This work addresses the challenge that existing face recognition methods struggle to effectively model the biometric utility of low-quality samples due to their overreliance on image perceptual quality or feature norm. To overcome this limitation, we propose FunFace, which, for the first time, explicitly incorporates biometric utility—estimated via a Certainty Ratio—into an adaptive margin-based loss function, thereby transcending conventional design constraints. By integrating AdaFace’s margin modulation mechanism, FunFace dynamically optimizes discriminative capacity for both high- and low-quality facial images. Extensive experiments demonstrate that FunFace achieves state-of-the-art performance on high-quality benchmarks and significantly outperforms current best methods on low-quality evaluation protocols.

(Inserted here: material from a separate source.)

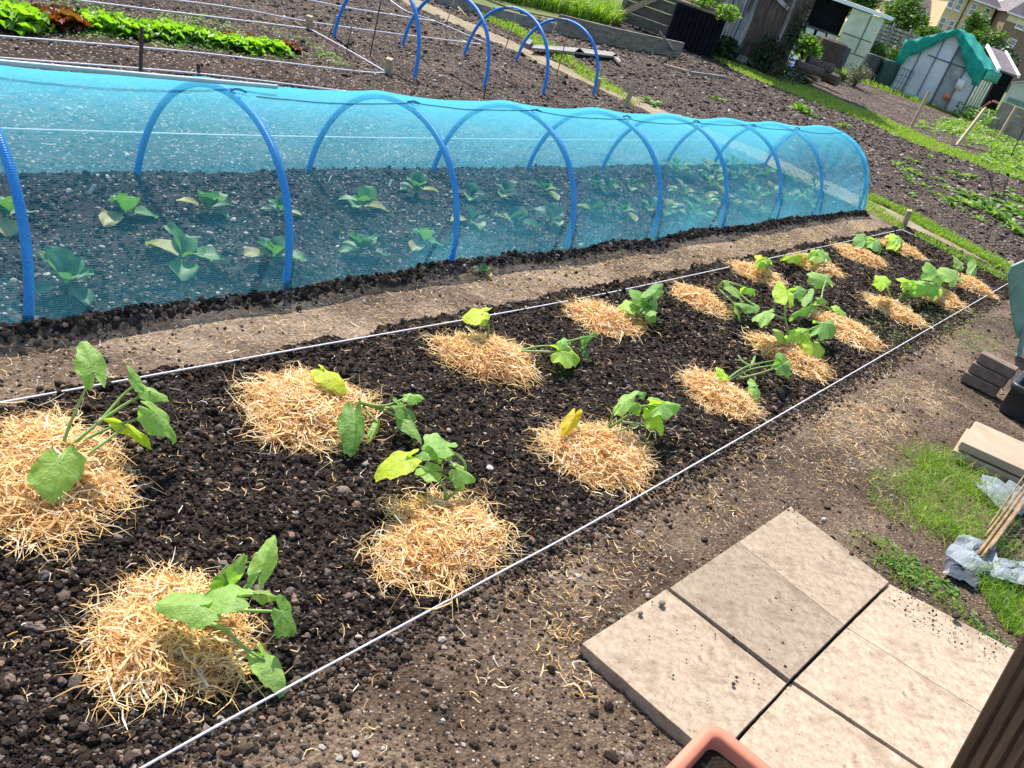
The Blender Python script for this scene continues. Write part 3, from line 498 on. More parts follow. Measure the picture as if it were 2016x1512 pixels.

Face Recognition (FR) is used in a variety of application domains, from entertainment and banking to security and surveillance. Such applications rely on the FR model to be robust and perform well in a variety of settings. To achieve this, state-of-the-art FR models typically use expressive adaptive margin loss functions, which tie the feature norm to concepts related to sample quality, such as recognizability and perceptual image quality. Recently, through the development of Face Image Quality Assessment (FIQA) techniques, biometric utility has become the preferred measure of face-image quality and has been shown to be a better predictor of the usefulness of samples for face recognition compared to more human-centric aspects, such as resolution, blur, and lighting, tied to general image quality. While image quality expressed through feature norms exhibits a certain level of correlation with biometric utility, it does not fully encapsulate all aspects of utility. To address this point, we propose a new adaptive margin loss, FunFace (Face Recognition Through Utility and Norm Estimation), which incorporates biometric utility, estimated by the Certainty Ratio, into the adaptive margin, taking inspiration from AdaFace. We show that FunFace (when used to train a face recognition model) achieves competitive results to other state-of-the-art FR models on benchmarks containing high-quality samples, while surpassing them on low quality benchmarks.